Tuesday, October 27, 2015

Alamogordo Part I

Hi all,
Wow what a change of scenery! We stopped at Edgington RV Park just north of Alamogordo, NM. It is a passport park no frills but only $15.00 a night not to bad. It looks like a good campground to check out the area.
 The big draw here is White Sands National Monument after checking the weather forecast we decided to hold off on that.
 Our first drive took us into the Sacramento Mountains, nothing better than working the truck up a mountain. The route we chose  started at 4,300 feet and went up to Cloudcroft at 8,650 feet. Along the route up is a pullover showcasing a old trestle bridge that was once used to carry  passengers up to the cooler mountain temps in the summers. The trestle was one of 43 along the route and now the only one left. Restoration has been part of the rails to trails efforts although the whole trail is yet developed.

Cloudcroft is a neat little mountain town offering some nice shopping on the old main street. We browsed through the stores not buying to much.
 I don't always write on the food offerings along our way but an exception can be made. A store owner recommended a newer BBQ restaurant to us. We thought sure she was probably the owners mom. Boy who would care, Mad Jacks is true fresh barbeque, sold by the pound or on sandwiches that were literally dripping. I had the Twisted Brisket and Wendy the Devine Swine, as it was lunch hour and really busy we decided to take out and enjoyed our lunch at a nice mountain pullout with a great view.

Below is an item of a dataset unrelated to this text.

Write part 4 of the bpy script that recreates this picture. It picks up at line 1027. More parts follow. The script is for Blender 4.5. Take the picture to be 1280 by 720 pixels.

 We continued down the road to Sunspot, New Mexico home of the National Solar Observatory. A beautiful 16 mile drive along the ridge of the Sacramento Mountains. This site sits at 9200 feet and overlooks White Sands Missile Range in the Tularosa Basin. It was chosen for its isolation from any major air pollution sources and plenty of sunshine, a excellent site to observe the sun. We took a self guided tour that took you from the visitor center to two facilities housing telescopes that are currently used. There are also two other telescopes no longer in use.

 The largest telescope stands in a tower 136 feet tall but extends underground 228 more feet. It utilizes a main mirror that is 64 inches. The rotating part of the telescope weighs 200 tons and is suspended by a container holding 10 tons of mercury which has a low friction enabling the 200 ton instruments to rotate.
 We finished up our drive making a loop drive along 244 through the Mescalero Indian Reservation making a full day.